As a teenager became increasingly interested in how people treated other people. I started to pay more attention to the behavior of societies and governments and develop my own ideas of how things could be. The Book of Mormon significantly influenced these ideas of equality, fairness and serving. One section of the narrative describes how after Jesus Christ visited, the people lived in full peace and prosperity for 200 years. It was not just the utopian dream of fiction, but a real functioning society that overcame stubborn problems to become an extraordinary place and time to live.
I know that I can work towards creating such a society, even in small ways. The Book of Mormon gave me the vision of how I want to behave in the world.

"And as ye have desired of my beloved brother that he should make known unto you what ye should do, because of your afflictions; and he hath spoken somewhat unto you to prepare your minds; yea, and he hath exhorted you unto faith and to patience . . . ." (Alma 34:3)

In college I was terrified of messing up big decisions.

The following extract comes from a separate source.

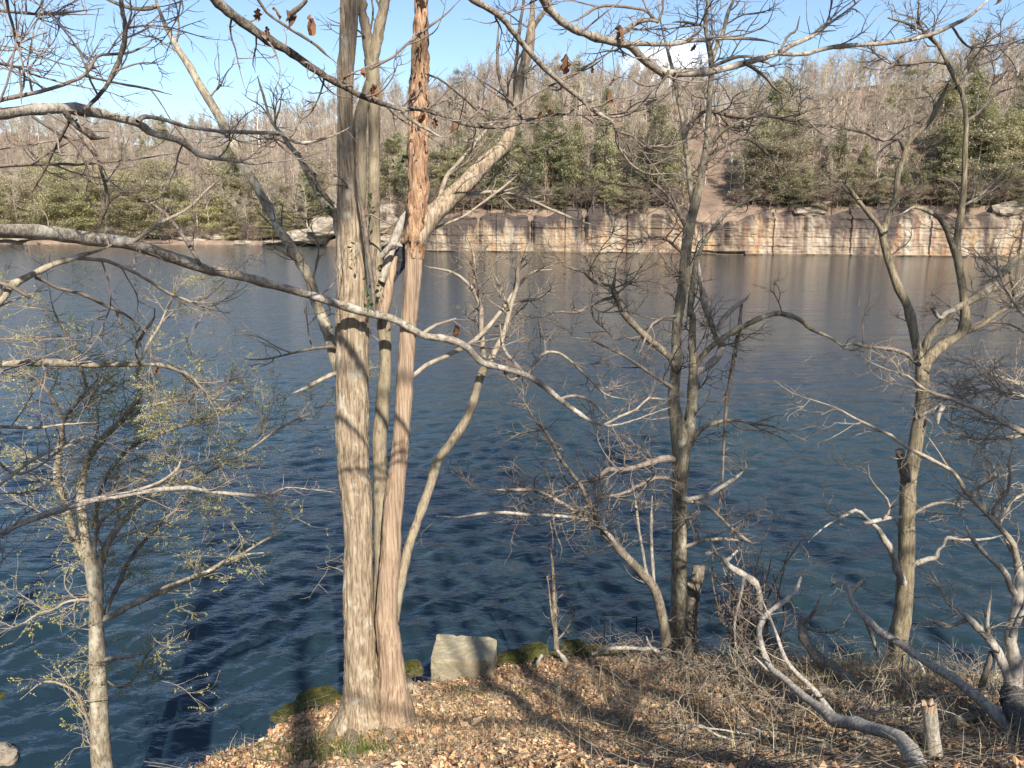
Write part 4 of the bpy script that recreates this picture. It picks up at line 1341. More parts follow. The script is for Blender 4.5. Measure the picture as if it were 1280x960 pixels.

I would get really worked up about what boys to date, what job to take or what major to pursue. I had a strong desire to do what is right, but fretted over what was the best route.  I remember one night I was particularly anxious about a decision and I had a thought to look to my scriptures. I opened the Book of Mormon to the above verse.  Even though this was written hundreds of years before my time and the man who wrote it was facing trials totally different than mine, I felt like God was speaking me. I had felt lost and unsure and this scripture offered a plan and a promise. I have always felt it important that it tells me to do my part by preparing my mind, not just wait around for an answer.  Adequate preparation combined with both faith in God’s love for me and a little bit of patience has become the equation that helps me resolve any problem I come across. I truly come back to this scripture whenever I am feeling overwhelmed and it simply gives me peace. I love the Book of Mormon. I love the feeling of comfort and peace I get when I read this scripture. I am so grateful to feel God’s love and guidance through the Book of Mormon.